== Record excerpts

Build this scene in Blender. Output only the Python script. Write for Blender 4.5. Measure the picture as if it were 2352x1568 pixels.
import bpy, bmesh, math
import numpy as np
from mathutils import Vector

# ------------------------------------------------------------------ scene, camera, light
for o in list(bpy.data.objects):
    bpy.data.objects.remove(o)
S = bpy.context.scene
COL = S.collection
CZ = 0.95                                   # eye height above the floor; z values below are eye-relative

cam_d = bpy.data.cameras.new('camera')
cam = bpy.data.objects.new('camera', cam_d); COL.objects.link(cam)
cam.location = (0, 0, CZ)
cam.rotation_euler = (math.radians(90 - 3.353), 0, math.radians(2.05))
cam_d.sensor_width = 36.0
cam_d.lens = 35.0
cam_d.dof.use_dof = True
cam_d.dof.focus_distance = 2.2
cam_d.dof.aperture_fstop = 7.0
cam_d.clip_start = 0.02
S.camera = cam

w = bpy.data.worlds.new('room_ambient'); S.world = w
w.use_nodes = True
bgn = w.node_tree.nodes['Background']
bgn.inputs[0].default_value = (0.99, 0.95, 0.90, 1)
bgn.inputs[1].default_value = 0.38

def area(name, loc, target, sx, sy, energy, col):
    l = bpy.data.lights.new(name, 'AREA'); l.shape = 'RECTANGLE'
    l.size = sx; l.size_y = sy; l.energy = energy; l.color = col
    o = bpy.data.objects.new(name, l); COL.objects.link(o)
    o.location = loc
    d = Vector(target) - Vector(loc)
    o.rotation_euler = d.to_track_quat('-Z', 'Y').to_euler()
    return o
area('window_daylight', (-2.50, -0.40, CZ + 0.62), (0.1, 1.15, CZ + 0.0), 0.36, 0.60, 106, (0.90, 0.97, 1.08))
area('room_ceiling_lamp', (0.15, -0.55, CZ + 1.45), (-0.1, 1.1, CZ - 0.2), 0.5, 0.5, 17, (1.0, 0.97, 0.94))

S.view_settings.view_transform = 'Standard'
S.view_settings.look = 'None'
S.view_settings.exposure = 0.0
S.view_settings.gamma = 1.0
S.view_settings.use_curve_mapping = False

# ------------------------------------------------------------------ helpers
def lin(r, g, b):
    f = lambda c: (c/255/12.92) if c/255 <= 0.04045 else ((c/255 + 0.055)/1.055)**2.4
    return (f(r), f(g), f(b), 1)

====
== Record excerpts

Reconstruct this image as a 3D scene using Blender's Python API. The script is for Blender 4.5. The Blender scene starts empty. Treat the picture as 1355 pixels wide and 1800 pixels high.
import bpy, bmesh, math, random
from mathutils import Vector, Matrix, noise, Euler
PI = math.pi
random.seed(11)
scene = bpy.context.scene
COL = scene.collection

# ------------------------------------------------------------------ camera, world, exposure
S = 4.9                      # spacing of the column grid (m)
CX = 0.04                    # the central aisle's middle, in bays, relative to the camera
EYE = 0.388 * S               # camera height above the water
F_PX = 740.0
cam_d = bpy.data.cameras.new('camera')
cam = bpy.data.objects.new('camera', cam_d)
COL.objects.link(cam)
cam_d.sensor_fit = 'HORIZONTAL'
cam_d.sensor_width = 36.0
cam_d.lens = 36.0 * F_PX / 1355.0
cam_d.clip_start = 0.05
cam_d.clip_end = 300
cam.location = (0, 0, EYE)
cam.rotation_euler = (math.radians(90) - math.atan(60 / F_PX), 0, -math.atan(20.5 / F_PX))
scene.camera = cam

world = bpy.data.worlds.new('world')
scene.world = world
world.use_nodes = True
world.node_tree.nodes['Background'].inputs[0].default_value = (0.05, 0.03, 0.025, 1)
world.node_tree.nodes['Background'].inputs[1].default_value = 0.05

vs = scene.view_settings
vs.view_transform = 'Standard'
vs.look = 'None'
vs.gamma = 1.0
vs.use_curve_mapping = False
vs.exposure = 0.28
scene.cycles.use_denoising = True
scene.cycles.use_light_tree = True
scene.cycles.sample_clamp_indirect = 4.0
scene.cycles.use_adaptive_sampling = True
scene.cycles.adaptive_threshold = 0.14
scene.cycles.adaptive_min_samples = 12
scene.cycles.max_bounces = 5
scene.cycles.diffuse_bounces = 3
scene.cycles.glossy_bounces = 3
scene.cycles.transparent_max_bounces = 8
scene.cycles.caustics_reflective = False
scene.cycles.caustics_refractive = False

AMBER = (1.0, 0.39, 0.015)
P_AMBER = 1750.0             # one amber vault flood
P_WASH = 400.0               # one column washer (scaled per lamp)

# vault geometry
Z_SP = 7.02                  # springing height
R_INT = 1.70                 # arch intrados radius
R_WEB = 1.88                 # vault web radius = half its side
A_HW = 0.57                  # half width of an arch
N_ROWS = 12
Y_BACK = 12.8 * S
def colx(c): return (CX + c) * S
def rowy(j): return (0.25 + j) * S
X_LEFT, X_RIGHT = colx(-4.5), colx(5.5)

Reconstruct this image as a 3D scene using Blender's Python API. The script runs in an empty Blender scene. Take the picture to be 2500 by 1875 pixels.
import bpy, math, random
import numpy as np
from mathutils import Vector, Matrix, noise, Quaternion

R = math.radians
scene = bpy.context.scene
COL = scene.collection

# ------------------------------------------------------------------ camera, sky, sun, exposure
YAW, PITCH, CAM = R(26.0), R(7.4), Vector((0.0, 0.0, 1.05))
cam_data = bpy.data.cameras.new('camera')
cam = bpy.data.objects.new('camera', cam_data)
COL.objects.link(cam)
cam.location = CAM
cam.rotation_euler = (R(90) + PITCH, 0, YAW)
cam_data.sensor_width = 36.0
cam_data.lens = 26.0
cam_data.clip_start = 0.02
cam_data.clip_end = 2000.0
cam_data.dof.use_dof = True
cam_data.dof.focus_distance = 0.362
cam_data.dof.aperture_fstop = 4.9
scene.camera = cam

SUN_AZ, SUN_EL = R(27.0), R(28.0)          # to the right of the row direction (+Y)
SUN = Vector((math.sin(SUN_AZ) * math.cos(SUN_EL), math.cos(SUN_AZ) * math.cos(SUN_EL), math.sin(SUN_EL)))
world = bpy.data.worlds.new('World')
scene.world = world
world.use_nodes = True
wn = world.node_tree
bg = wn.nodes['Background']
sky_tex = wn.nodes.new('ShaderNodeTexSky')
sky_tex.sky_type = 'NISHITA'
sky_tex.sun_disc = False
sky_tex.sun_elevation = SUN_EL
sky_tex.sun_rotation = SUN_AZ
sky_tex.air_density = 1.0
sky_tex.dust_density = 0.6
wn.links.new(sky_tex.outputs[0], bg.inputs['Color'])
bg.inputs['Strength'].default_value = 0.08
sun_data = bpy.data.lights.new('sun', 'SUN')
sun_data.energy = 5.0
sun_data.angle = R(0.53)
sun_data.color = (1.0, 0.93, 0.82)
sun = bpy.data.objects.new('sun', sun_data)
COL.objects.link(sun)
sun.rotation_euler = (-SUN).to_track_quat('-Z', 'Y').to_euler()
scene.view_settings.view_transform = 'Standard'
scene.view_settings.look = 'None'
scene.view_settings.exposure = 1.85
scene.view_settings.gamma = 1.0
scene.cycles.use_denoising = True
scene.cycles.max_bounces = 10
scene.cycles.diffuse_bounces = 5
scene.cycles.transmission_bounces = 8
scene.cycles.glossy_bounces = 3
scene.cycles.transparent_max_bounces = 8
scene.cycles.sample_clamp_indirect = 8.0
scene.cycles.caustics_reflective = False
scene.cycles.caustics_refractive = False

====

* _Goal_:
Only the lines running from the line with "Build this scene" through the line with "below are eye-relative" should be repeated, exactly and with both ends kept.

* _Result of this exercise_:
Build this scene in Blender. Output only the Python script. Write for Blender 4.5. Measure the picture as if it were 2352x1568 pixels.
import bpy, bmesh, math
import numpy as np
from mathutils import Vector

# ------------------------------------------------------------------ scene, camera, light
for o in list(bpy.data.objects):
    bpy.data.objects.remove(o)
S = bpy.context.scene
COL = S.collection
CZ = 0.95                                   # eye height above the floor; z values below are eye-relative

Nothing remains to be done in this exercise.